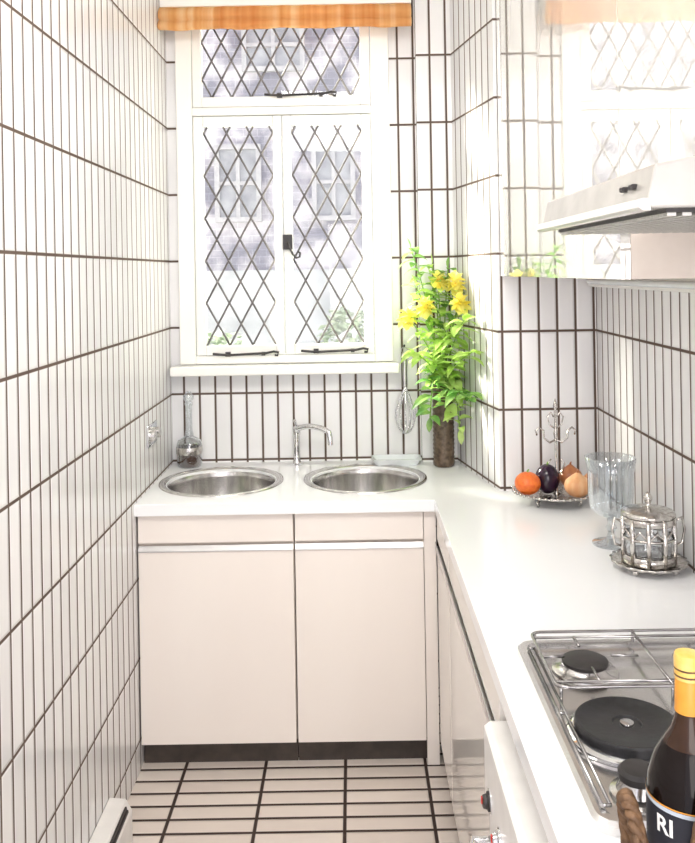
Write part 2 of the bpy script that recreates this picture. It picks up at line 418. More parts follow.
# ------------------------------------------------------------------ worktop
SINKS = [(-.494, 3.205), (.036, 3.215)]
cu_ = bpy.data.curves.new('wt', 'CURVE'); cu_.dimensions = '2D'; cu_.fill_mode = 'BOTH'
def spl(pts):
    s = cu_.splines.new('POLY'); s.points.add(len(pts)-1)
    for q, p in zip(s.points, pts): q.co = (p[0], p[1], 0, 1)
    s.use_cyclic_u = True
e = .0015
spl([(XL+e,2.9),(XF,2.9),(XF,.45),(XR-e,.45),(XR-e,3.0-e),(.5-e*2,3.0-e),(.41-e*2,3.48-e),(.27-e,3.48-e),(.27-e,YB-e),(XL+e,YB-e)])
for (sx, sy) in SINKS:
    spl([(sx+.2*math.cos(2*PI*k/64), sy+.2*math.sin(2*PI*k/64)) for k in range(64)])
cu_.extrude = .018; cu_.bevel_depth = .002
tmp = bpy.data.objects.new('tmp', cu_); C.objects.link(tmp)
bpy.context.view_layer.update()
dg = bpy.context.evaluated_depsgraph_get()
me = bpy.data.meshes.new_from_object(tmp.evaluated_get(dg))
bpy.data.objects.remove(tmp)
me.name = 'worktop'; me.transform(Matrix.Translation((0,0,.88))); me.materials.clear(); me.materials.append(M['worktop'])
for p in me.polygons: p.use_smooth = False
wt = bpy.data.objects.new('worktop', me); C.objects.link(wt)
tag(wt, 'continuous white L-shaped worktop over the cabinets', 'worktop')

for i, (sx, sy) in enumerate(SINKS):
    t = thing('round_sink', ['round stainless steel sink bowl left of the tap, nearest the left wall', 'round stainless steel sink bowl right of the tap, below the soap dish'][i], 'sink', (sx, sy, .9), 'pair of round sink bowls')
    bm = nb()
    lathe(bm, [(.228,.9005),(.227,.905),(.218,.9065),(.206,.904),(.1985,.896),(.196,.87),(.192,.80),(.178,.765),(.15,.752),(.05,.746),(.03,.745),(.03,.742),(.05,.743),(.15,.749),(.18,.762),(.194,.80),(.198,.87),(.1992,.898)], (sx,sy,0), 64, False, False)
    obj('bowl', bm, M['steel'], t, smooth=True)
    bm = nb(); lathe(bm, [(.034,.744),(.036,.749),(.026,.749),(.022,.746),(.008,.746),(.006,.750)], (sx,sy,0), 24, True, True); obj('drain', bm, M['chrome'], t, smooth='auto')

# ------------------------------------------------------------------ base cabinets
def base_unit_back(xa, xb, lab, filler=None, fx1_=None):
    t = thing('sink_cabinet', lab, 'cabinet', ((xa+xb)/2, 3.2, 0), 'cabinets under the sinks')
    xe = fx1_ or xb
    bm = nb(); bx(bm, xa, xa+.016, 2.942, 3.51, .085, .858); bx(bm, xe-.016, xe, 2.942, 3.47, .085, .858)
    bx(bm, xa+.016, xe-.016, 2.942, 3.47, .085, .10); bx(bm, xa+.016, xe-.016, 3.46, 3.47, .10, .858); bx(bm, xa+.016, xe-.016, 2.942, 2.958, .72, .775)
    obj('body', bm, M['carcass'], t)
    bm = nb(); bx(bm, xa, xe, 2.965, 2.98, 0, .085); bx(bm, xa, xa+.02, 2.98, 3.45, 0, .085); bx(bm, xe-.02, xe, 2.98, 3.45, 0, .085); obj('plinth', bm, M['kick'], t)
    bm = nb(); bx(bm, xa+.002, xb-.0015, 2.92, 2.940, .763, .858); obj('drawer_front', bm, M['front'], t, bevel=.0015)
    bm = nb(); bx(bm, xa+.002, xb-.0015, 2.92, 2.940, .085, .733); d = obj('door', bm, M['front'], t, bevel=.0015)
    bm = nb(); bx(bm, xa+.002, xb-.0015, 2.916, 2.938, .7335, .737); yz = [(2.916,.737),(2.920,.737),(2.932,.750),(2.928,.752)]
    A = [bm.verts.new((xa+.002,y,z)) for y, z in yz]; B = [bm.verts.new((xb-.0015,y,z)) for y, z in yz]
    bm.faces.new(A); bm.faces.new(B[::-1])
    for i in range(4): bm.faces.new((A[i],B[i],B[(i+1)%4],A[(i+1)%4]))
    obj('grip_rail', bm, M['alu'], d)
    if filler:
        bm = nb(); bx(bm, xb+.001, xe, 2.925, 2.940, .0, .858); obj('filler_panel', bm, M['front'], t)
base_unit_back(-.737, -.212, 'wider cream sink cabinet beside the left wall')
base_unit_back(-.209, .226, 'narrower cream sink cabinet in the corner, right of the wide one', True, .268)

def base_unit_side(ya, yb, lab):
    t = thing('base_cabinet', lab, 'cabinet', (.55, (ya+yb)/2, 0), 'cabinets along the right wall')
    x0 = .292
    bm = nb(); bx(bm, x0, XR-.01, ya, ya+.016, .085, .858); bx(bm, x0, XR-.01, yb-.016, yb, .085, .858); bx(bm, x0, XR-.01, ya+.016, yb-.016, .085, .10); bx(bm, XR-.02, XR-.01, ya+.016, yb-.016, .10, .858)
    bx(bm, x0, x0+.016, ya+.016, yb-.016, .72, .775)
    obj('body', bm, M['carcass'], t)
    bm = nb(); bx(bm, .31, .325, ya, yb, 0, .085); bx(bm, .325, .8, ya, ya+.02, 0, .085); obj('plinth', bm, M['kick'], t)
    bm = nb(); bx(bm, .27, .290, ya+.001, yb-.001, .763, .858); obj('drawer_front', bm, M['baseg'], t, bevel=.0015)
    bm = nb(); bx(bm, .27, .290, ya+.001, yb-.001, .085, .733); d = obj('door', bm, M['baseg'], t, bevel=.0015)
    bm = nb(); bx(bm, .264, .28, ya+.001, yb-.001, .733, .738); bx(bm, .264, .267, ya+.001, yb-.001, .738, .752); obj('grip_rail', bm, M['alu'], d)
base_unit_side(2.56, 2.922, 'narrow glossy base cabinet closest to the sink corner')
base_unit_side(1.675, 2.557, 'wide glossy base cabinet between the corner cabinet and the oven')
base_unit_side(.47, 1.095, 'glossy base cabinet in front of the oven under the wine bottle')

# ------------------------------------------------------------------ oven
t = thing('built_in_oven', 'white built-in oven below the hob with knobs on its front', 'oven', (.55, 1.385, 0))
bm = nb(); bx(bm, .30, .82, 1.10, 1.668, .02, .857); obj('body', bm, M['heater'], t)
bm = nb(); yprism(bm, [(.30,.80),(.250,.80),(.238,.792),(.238,.655),(.30,.655)], 1.10, 1.665)
cp = obj('control_panel', bm, M['heater'], t, bevel=.0015)
for k in range(5):
    y = 1.60-.11*k
    bm = nb(); lathe(bm, [(.017,.2375),(.017,.233),(.013,.231),(.0115,.225),(.009,.2235)], (0,y,.685), 24, axis='X'); kn = obj('knob', bm, M['black'] if k == 0 else M['chrome'], t, smooth='auto')
    bm = nb(); bx(bm, .2215, .2238, y-.003, y+.003, .682, .694); obj('pointer', bm, M['red'], kn)
    bm = nb(); lathe(bm, [(.021,.2382),(.021,.236)], (0,y,.685), 28, axis='X'); obj('bezel', bm, M['chrome'], kn, smooth='auto')
bm = nb(); bx(bm, .245, .298, 1.103, 1.662, .10, .648); dr = obj('oven_door', bm, M['heater'], t, bevel=.005)
bm = nb(); bx(bm, .2435, .246, 1.18, 1.585, .22, .52); obj('oven_window', bm, M['plate'], dr)
bm = nb(); tube(bm, [(.246,1.60,.612),(.205,1.60,.612),(.205,1.585,.612),(.205,1.17,.612),(.205,1.155,.612),(.246,1.155,.612)], .009, 10); obj('door_handle', bm, M['chrome'], dr, smooth='auto')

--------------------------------

**Short task:** Output the lines above in full and exactly as given, omitting any pictures.

**Final result:**
Write part 2 of the bpy script that recreates this picture. It picks up at line 418. More parts follow.
# ------------------------------------------------------------------ worktop
SINKS = [(-.494, 3.205), (.036, 3.215)]
cu_ = bpy.data.curves.new('wt', 'CURVE'); cu_.dimensions = '2D'; cu_.fill_mode = 'BOTH'
def spl(pts):
    s = cu_.splines.new('POLY'); s.points.add(len(pts)-1)
    for q, p in zip(s.points, pts): q.co = (p[0], p[1], 0, 1)
    s.use_cyclic_u = True
e = .0015
spl([(XL+e,2.9),(XF,2.9),(XF,.45),(XR-e,.45),(XR-e,3.0-e),(.5-e*2,3.0-e),(.41-e*2,3.48-e),(.27-e,3.48-e),(.27-e,YB-e),(XL+e,YB-e)])
for (sx, sy) in SINKS:
    spl([(sx+.2*math.cos(2*PI*k/64), sy+.2*math.sin(2*PI*k/64)) for k in range(64)])
cu_.extrude = .018; cu_.bevel_depth = .002
tmp = bpy.data.objects.new('tmp', cu_); C.objects.link(tmp)
bpy.context.view_layer.update()
dg = bpy.context.evaluated_depsgraph_get()
me = bpy.data.meshes.new_from_object(tmp.evaluated_get(dg))
bpy.data.objects.remove(tmp)
me.name = 'worktop'; me.transform(Matrix.Translation((0,0,.88))); me.materials.clear(); me.materials.append(M['worktop'])
for p in me.polygons: p.use_smooth = False
wt = bpy.data.objects.new('worktop', me); C.objects.link(wt)
tag(wt, 'continuous white L-shaped worktop over the cabinets', 'worktop')

for i, (sx, sy) in enumerate(SINKS):
    t = thing('round_sink', ['round stainless steel sink bowl left of the tap, nearest the left wall', 'round stainless steel sink bowl right of the tap, below the soap dish'][i], 'sink', (sx, sy, .9), 'pair of round sink bowls')
    bm = nb()
    lathe(bm, [(.228,.9005),(.227,.905),(.218,.9065),(.206,.904),(.1985,.896),(.196,.87),(.192,.80),(.178,.765),(.15,.752),(.05,.746),(.03,.745),(.03,.742),(.05,.743),(.15,.749),(.18,.762),(.194,.80),(.198,.87),(.1992,.898)], (sx,sy,0), 64, False, False)
    obj('bowl', bm, M['steel'], t, smooth=True)
    bm = nb(); lathe(bm, [(.034,.744),(.036,.749),(.026,.749),(.022,.746),(.008,.746),(.006,.750)], (sx,sy,0), 24, True, True); obj('drain', bm, M['chrome'], t, smooth='auto')

# ------------------------------------------------------------------ base cabinets
def base_unit_back(xa, xb, lab, filler=None, fx1_=None):
    t = thing('sink_cabinet', lab, 'cabinet', ((xa+xb)/2, 3.2, 0), 'cabinets under the sinks')
    xe = fx1_ or xb
    bm = nb(); bx(bm, xa, xa+.016, 2.942, 3.51, .085, .858); bx(bm, xe-.016, xe, 2.942, 3.47, .085, .858)
    bx(bm, xa+.016, xe-.016, 2.942, 3.47, .085, .10); bx(bm, xa+.016, xe-.016, 3.46, 3.47, .10, .858); bx(bm, xa+.016, xe-.016, 2.942, 2.958, .72, .775)
    obj('body', bm, M['carcass'], t)
    bm = nb(); bx(bm, xa, xe, 2.965, 2.98, 0, .085); bx(bm, xa, xa+.02, 2.98, 3.45, 0, .085); bx(bm, xe-.02, xe, 2.98, 3.45, 0, .085); obj('plinth', bm, M['kick'], t)
    bm = nb(); bx(bm, xa+.002, xb-.0015, 2.92, 2.940, .763, .858); obj('drawer_front', bm, M['front'], t, bevel=.0015)
    bm = nb(); bx(bm, xa+.002, xb-.0015, 2.92, 2.940, .085, .733); d = obj('door', bm, M['front'], t, bevel=.0015)
    bm = nb(); bx(bm, xa+.002, xb-.0015, 2.916, 2.938, .7335, .737); yz = [(2.916,.737),(2.920,.737),(2.932,.750),(2.928,.752)]
    A = [bm.verts.new((xa+.002,y,z)) for y, z in yz]; B = [bm.verts.new((xb-.0015,y,z)) for y, z in yz]
    bm.faces.new(A); bm.faces.new(B[::-1])
    for i in range(4): bm.faces.new((A[i],B[i],B[(i+1)%4],A[(i+1)%4]))
    obj('grip_rail', bm, M['alu'], d)
    if filler:
        bm = nb(); bx(bm, xb+.001, xe, 2.925, 2.940, .0, .858); obj('filler_panel', bm, M['front'], t)
base_unit_back(-.737, -.212, 'wider cream sink cabinet beside the left wall')
base_unit_back(-.209, .226, 'narrower cream sink cabinet in the corner, right of the wide one', True, .268)

def base_unit_side(ya, yb, lab):
    t = thing('base_cabinet', lab, 'cabinet', (.55, (ya+yb)/2, 0), 'cabinets along the right wall')
    x0 = .292
    bm = nb(); bx(bm, x0, XR-.01, ya, ya+.016, .085, .858); bx(bm, x0, XR-.01, yb-.016, yb, .085, .858); bx(bm, x0, XR-.01, ya+.016, yb-.016, .085, .10); bx(bm, XR-.02, XR-.01, ya+.016, yb-.016, .10, .858)
    bx(bm, x0, x0+.016, ya+.016, yb-.016, .72, .775)
    obj('body', bm, M['carcass'], t)
    bm = nb(); bx(bm, .31, .325, ya, yb, 0, .085); bx(bm, .325, .8, ya, ya+.02, 0, .085); obj('plinth', bm, M['kick'], t)
    bm = nb(); bx(bm, .27, .290, ya+.001, yb-.001, .763, .858); obj('drawer_front', bm, M['baseg'], t, bevel=.0015)
    bm = nb(); bx(bm, .27, .290, ya+.001, yb-.001, .085, .733); d = obj('door', bm, M['baseg'], t, bevel=.0015)
    bm = nb(); bx(bm, .264, .28, ya+.001, yb-.001, .733, .738); bx(bm, .264, .267, ya+.001, yb-.001, .738, .752); obj('grip_rail', bm, M['alu'], d)
base_unit_side(2.56, 2.922, 'narrow glossy base cabinet closest to the sink corner')
base_unit_side(1.675, 2.557, 'wide glossy base cabinet between the corner cabinet and the oven')
base_unit_side(.47, 1.095, 'glossy base cabinet in front of the oven under the wine bottle')

# ------------------------------------------------------------------ oven
t = thing('built_in_oven', 'white built-in oven below the hob with knobs on its front', 'oven', (.55, 1.385, 0))
bm = nb(); bx(bm, .30, .82, 1.10, 1.668, .02, .857); obj('body', bm, M['heater'], t)
bm = nb(); yprism(bm, [(.30,.80),(.250,.80),(.238,.792),(.238,.655),(.30,.655)], 1.10, 1.665)
cp = obj('control_panel', bm, M['heater'], t, bevel=.0015)
for k in range(5):
    y = 1.60-.11*k
    bm = nb(); lathe(bm, [(.017,.2375),(.017,.233),(.013,.231),(.0115,.225),(.009,.2235)], (0,y,.685), 24, axis='X'); kn = obj('knob', bm, M['black'] if k == 0 else M['chrome'], t, smooth='auto')
    bm = nb(); bx(bm, .2215, .2238, y-.003, y+.003, .682, .694); obj('pointer', bm, M['red'], kn)
    bm = nb(); lathe(bm, [(.021,.2382),(.021,.236)], (0,y,.685), 28, axis='X'); obj('bezel', bm, M['chrome'], kn, smooth='auto')
bm = nb(); bx(bm, .245, .298, 1.103, 1.662, .10, .648); dr = obj('oven_door', bm, M['heater'], t, bevel=.005)
bm = nb(); bx(bm, .2435, .246, 1.18, 1.585, .22, .52); obj('oven_window', bm, M['plate'], dr)
bm = nb(); tube(bm, [(.246,1.60,.612),(.205,1.60,.612),(.205,1.585,.612),(.205,1.17,.612),(.205,1.155,.612),(.246,1.155,.612)], .009, 10); obj('door_handle', bm, M['chrome'], dr, smooth='auto')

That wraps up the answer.